Geçen haftanın gündemini hatırlıyor musunuz?
Ben yardımcı olayım; dört eş alınabilir mi, AB özerklik şartı, iptal edilen tatbikatlar, kasetlerin etkisi ve o şunu dedi bu şunu dedi türü günlük siyasi tartışmalar…
Bunlara benzeri birkaç konu daha eklemek mümkün… Tüm seçim dönemi bunlara benzer incir çekirdeğini doldurmayacak sığ tartışmalarla geçti.
Seçime iki hafta kaldı. 12 Haziran sonrası gündem Anayasa olmayacak mıydı?
Öncelikle bizim istediğimiz Anayasa, sonra da dış dinamiklerin dayatacakları anayasa… Biz daha geçen yıl ülkede tüm sorunları bir yana bırakıp 20 küsur madde değiştirerek tüm partileri ile yepyeni bir anayasa yapma sözü veren ülke değil miyiz?

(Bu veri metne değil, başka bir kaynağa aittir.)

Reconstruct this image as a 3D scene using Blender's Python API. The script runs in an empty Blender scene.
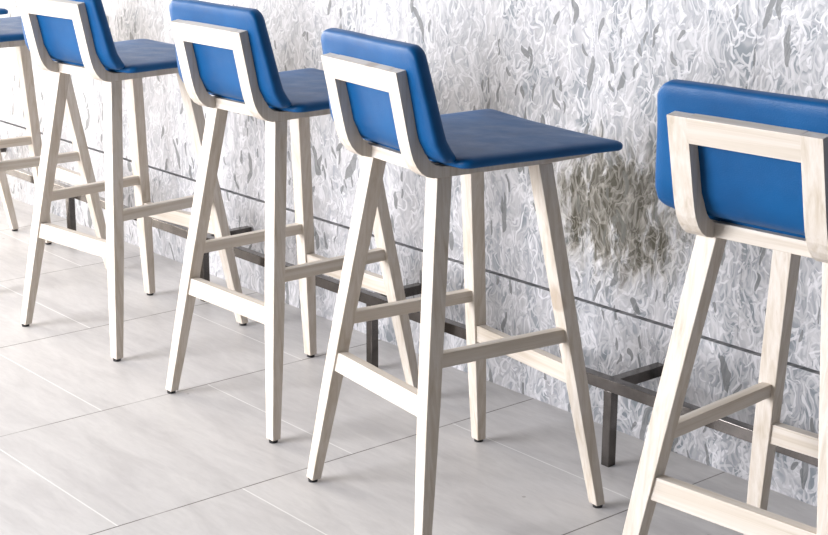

Şimdi konuşulanların hangisi çok önemli ve 12 Haziran seçimleri öncesi konuşulması gereken konular?
Şu önümüzdeki seçimi geçin, yeni bir TBMM ve hangi parti ile iktidar oluşursa oluşsun yeni bir hükümet kurulduğunu göz önüne getirin, ne olacak bu Meclis ve hükümetin misyonu?
Yeni bir Anayasa. Türkiye’yi yeni bir devlet ve toplum sistemine, yeni bir zihniyete kavuşturacak olan yeni bir anayasa…
Bizler gibi ideolojik değil de demokrasi, özgürlük ve insan hakları kaygısı taşıyanlar bu yönlere vurgu yapan bir anayasa istiyor. Ana temamız bu. Gayet normal ve doğru.
Peki toplumun dinamik, güçlü ve etkili kesimleri olan cemaatler ve Kürtçüler ne istiyorlar?
Bu kesimlerin talepleri ile ideolojik düşünmeyen kesimlerin talepleri örtüşüyor mu?
Pek değil…
Yoksa hiç mi değil?
Ölçüsü önemli değil. Önemli olan soru şu; Cemaat ve Kürtçülerin talepleri karşılanmadan yapılan anayasa kaos yaratmaz mı?
Bence yaratır. Buna bir de Tayyip Beyin Başkanlık sistemi takıntısını ekleyin. Bülent Arınç’ın, Abdullah Gül’ün, Mehmet Ali Şahin’in karşı olduklarını beyan ettiklerini unutmayın. Gülen Cemaatinin de Tayyip Beye muhalefet edeceğini ihmal etmeyin. Dış dinamiklerin baskılarını da hiç ihmal etmeyin.
Bunlar siyasi kaygı ve beklentiler; ilave olarak ekonomideki muhtemel sorunları da dikkate alın. Ekonominin eğer gerçekten ekonomi biliyorsanız tehlike sinyalleri verdiğini görüyorsunuzdur. Durum ne olur?
Ben seçim sonrasını pek sağlıklı görmüyorum. Hem siyasi hem ekonomik yönden. Tayyip Beyin devlet adamı değil de, siyaset adamı olmasının ülkeyi getirdiği yer bu…
Bunları sizi korkutmak için değil ama sorunlara dikkatinizi çekmek için yazıyorum.
Ben bildiğiniz gibi adayım. Muhtemelen seçileceğim. İnanın şu kampanya yoğunluğu ve yorgunluğuna rağmen bazen uykularım kaçıyor. Çok önemli bir sorumluluğum var. Aslında hepimizin sorumluluğu bu. Keşke günlük siyasi kaygılardan sıyrılsak da hepimiz sorumluluğumuzu bilerek davransak. En başta da iktidar bu sorumluluğu duysa keşke.
E-dergah üyeleri, fanatik futbol taraftarı yorumları yapmadan yorumlayın, lütfen.